だいたい「モンスター・ホテル」や「まじょのナニーさん」「チュウチュウ通り」「なんでも魔女商会」などと同じくらい、絵本を卒業してそろそろ長めの小説に挑戦し始めた頃におすすめの物語です。
すべての見開きにひがしちから先生の挿絵が入っており、所々フルカラーの絵も。
魔女のおばあさんは不気味なのに愛嬌があり、サキちゃんとお姉ちゃんはほのぼのとした温かみのある筆致で描かれており、不器用だけど深い姉妹愛が心に沁みます。

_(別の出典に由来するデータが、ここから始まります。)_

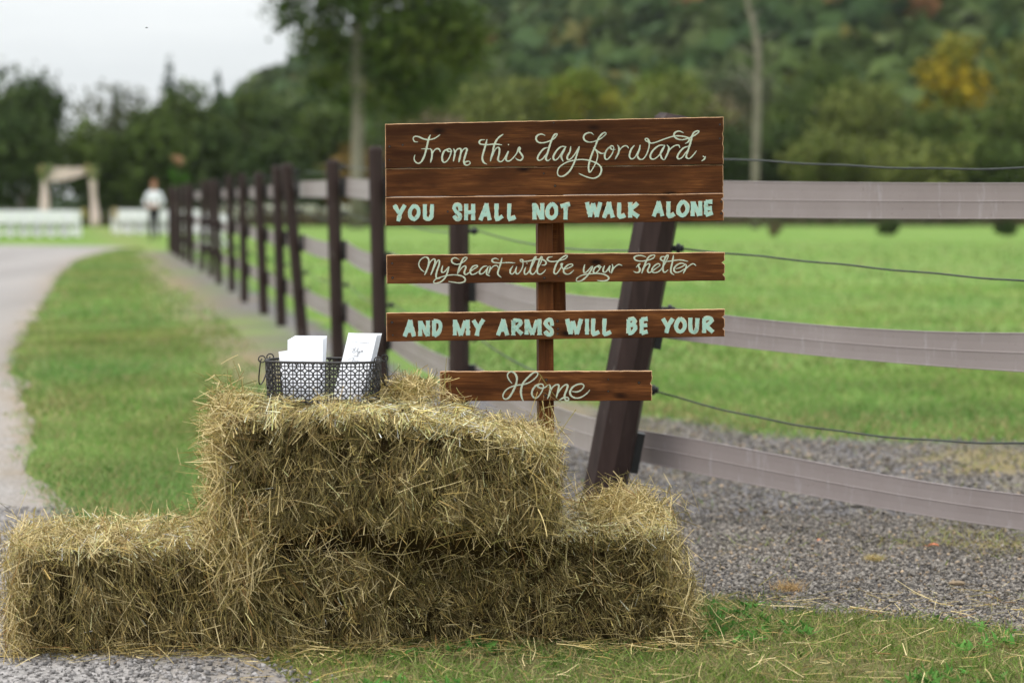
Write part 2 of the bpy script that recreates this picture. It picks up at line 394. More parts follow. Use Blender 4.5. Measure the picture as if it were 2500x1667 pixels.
# driveway: a gravel sheet with an uneven edge
ys = np.concatenate([np.arange(2.0, 16, 0.15), np.arange(16, 62, 0.7), np.arange(62, 69.3, 0.5)])
Vd = []
for i, y in enumerate(ys):
    w = vnoise(np.array([[y * 1.0, 0.0]]), 2.0, 7)[0]
    e = float(drive_edge(y)) + 0.07 * w if y <= 63.5 else float(np.interp(y, [63.5, 65, 67, 69.3], [-10.5, -12.5, -16.0, -26]))
    for t in (0, 0.006, 0.014, 0.025, 0.05, 0.12, 0.3, 0.6, 1.0): Vd.append((e - t * (14 + 0.25 * y) , y, 0.004))
nd_ = len(ys); kk = (np.arange(nd_ - 1)[:, None] * 9 + np.arange(8)[None, :]).ravel()
def m_drive():
    m, nt, b = new_mat('pale_gravel', 0.95, 0.03)
    v = worldpos(nt); n2 = noise(nt, v, 1.2, 5, 0.6); vo = nt.nodes.new('ShaderNodeTexVoronoi'); vo.inputs['Scale'].default_value = 75
    nt.links.new(v, vo.inputs['Vector'])
    c = ramp(nt, vo.outputs['Color'], [(0.1, (0.19, 0.18, 0.175)), (0.5, (0.335, 0.315, 0.305)), (0.9, (0.48, 0.45, 0.44))])
    c = mixc(nt, ramp(nt, n2, [(0.42, 0.0), (0.7, 0.45)]), c, (0.33, 0.285, 0.26))
    sp = nt.nodes.new('ShaderNodeSeparateColor'); nt.links.new(attr(nt).outputs['Color'], sp.inputs[0]); n5 = noise(nt, v, 6.0, 5, 0.7)
    k5 = nt.nodes.new('ShaderNodeMath'); k5.operation = 'MULTIPLY'; nt.links.new(sp.outputs[0], k5.inputs[0]); nt.links.new(ramp(nt, n5, [(0.35, 0.25), (0.6, 1.0)]), k5.inputs[1])
    c = mixc(nt, k5.outputs[0], c, (0.27, 0.20, 0.115))
    c = mixc(nt, ramp(nt, noise(nt, worldpos(nt, (0.9, 0.12, 1)), 1.0, 4, 0.6), [(0.42, 0.45), (0.6, 0.0)]), c, (0.22, 0.205, 0.195))
    nt.links.new(c, b.inputs['Base Color']); bump(nt, b, vo.outputs['Distance'], 0.6, 0.01); return m
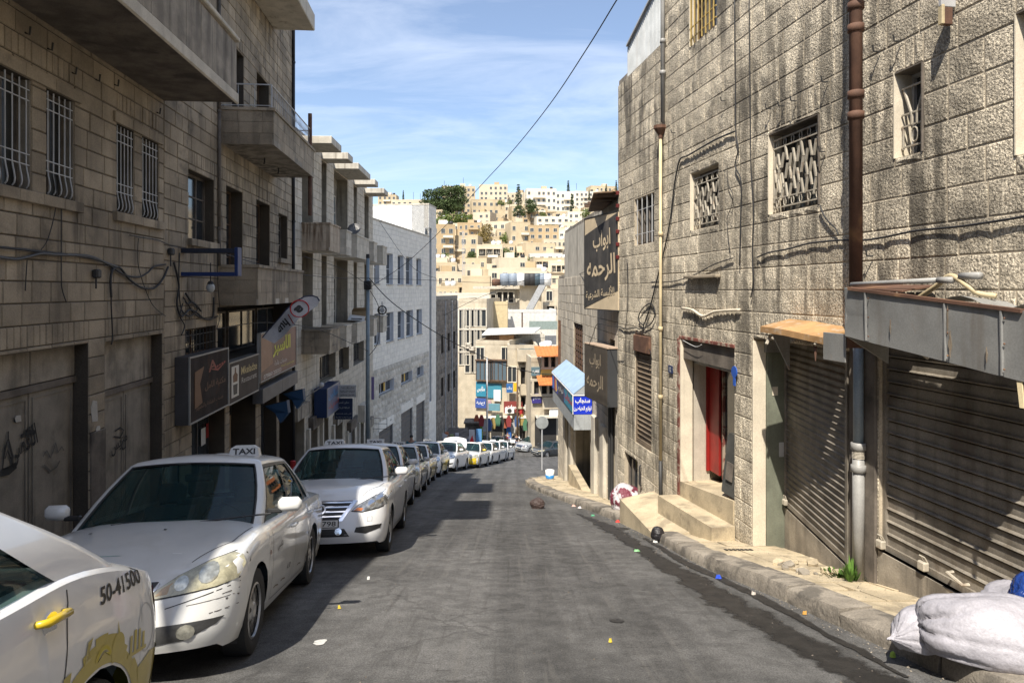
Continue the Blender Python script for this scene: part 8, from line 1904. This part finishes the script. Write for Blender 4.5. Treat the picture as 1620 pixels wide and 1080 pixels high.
# yellow panels
def ypanel(c, Aq, front=True, side=True):
    xF = Aq['xF']; W = Aq['W']; pm_ = []
    for ax, poly in ([('front', [(-.80, .22), (.80, .22), (.83, .42), (.80, .60), (.30, .52), (-.30, .52), (-.80, .60), (-.83, .42)])] if front else []) + ([('side', [(.95, .24), (-.95, .24), (-.95, .60), (.95, .58)]), ('side', [(-1.7, .30), (-2.2, .35), (-2.15, .7), (-1.75, .70)])] if side else []):
        pm_.append(Aq['patch']('yellow_panel', ax, poly, P_YEL, .010, False, par=c, K_=7, res=.05))
ypanel(c8_, A, True, False); ypanel(c5_, A, False, True); ypanel(c6_, Bq, False, True)
for ch in c8_.children:
    if ch.name.startswith('door_mirror'): d_ = ch.data.copy(); d_.materials[0] = P_YEL; ch.data = d_
A['patch']('red_screen_print', 'front', [(-.45, 1.12), (-.05, 1.08), (-.05, 1.11), (-.40, 1.16)], M_RED, .004, False, par=c8_, K_=1); A['patch']('red_screen_print', 'front', [(.08, 1.08), (.48, 1.12), (.43, 1.16), (.08, 1.11)], M_RED, .004, False, par=c8_, K_=1)
# raised boot lid
lid = MB().grid(lambda u_, w_: (-1.75-.15*u_-.55*math.sin(u_*1.4)*.4, w_*(.72-.10*u_**2), 1.12+.62*u_+.10*(1-w_*w_)-.12*u_*u_), [i/6 for i in range(7)], [-1+i/5 for i in range(11)])
o_ = lid.build('boot_lid', P_WHITE2, c7_, smooth=True, fix=False); sm_ = o_.modifiers.new('thick', 'SOLIDIFY'); sm_.thickness = .05
# ---- other vehicles at the bottom
def other(src, Aq, px, py, d, yaw, W, label, body, cat='car'):
    c = variant(src, Aq, (0, 10), (0, 12), W, label, sign=False, body=body, group='cars parked at the street bottom'); x = (px-810)/1080*d
    f = Vector((math.sin(yaw), -math.cos(yaw), 0)); y2 = d; f.z = (gz(d-math.cos(yaw))-gz(d)); f.normalize(); side = -f.cross(Vector((0, 0, 1))).normalized(); u = f.cross(side).normalized(); q = Vector((x, d, gz(d)+.004))
    c.matrix_world = Matrix(((f.x, side.x, u.x, q.x), (f.y, side.y, u.y, q.y), (f.z, side.z, u.z, q.z), (0, 0, 0, 1))); return c
other(cB, Bq, 843, 702, 71, -.75, .88, 'silver saloon parked at the bend beside the dark car', P_SILVER)
other(cA, A, 870, 708, 65, -.80, .85, 'black saloon parked against the corner building', P_DARK)
other(cA, A, 764, 690, 74, .25, .85, 'grey saloon behind the dark blue pickup under the shirts', P_GREYC)
c12 = other(cB, Bq, 788, 693, 71, -.15, .88, 'silver taxi with yellow front corners waiting at the bottom', P_SILVER); ypanel(c12, Bq, False, True)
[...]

ゆかいで楽しくて、ちょっぴりノスタルジックで人情深い。
気軽に読めるお話でありながら、姉妹が抱く複雑な感情や小学生の年頃のありがちな悩みに寄り添う物語でもあり、小さなお子さまの感受性に響く心あたたまるファンタジーです。
ハロウィンシーズンの親子読書にぜひどうぞ!
繊細な方へ(HSPのためのブックガイド)
「のろい」なんて怖いタイトルですが、怖いところはありません。
小さな子どもの複雑で繊細な気持ちを掘り下げ、ほのぼのとした絵と文章で筆致で描いています。家族の存在を再確認できる物語です。
サキちゃんの悩みは男の子にもあるものなので、性別関係なく楽しむことができるでしょう。
読後は紅茶とキャンディーでティータイムを。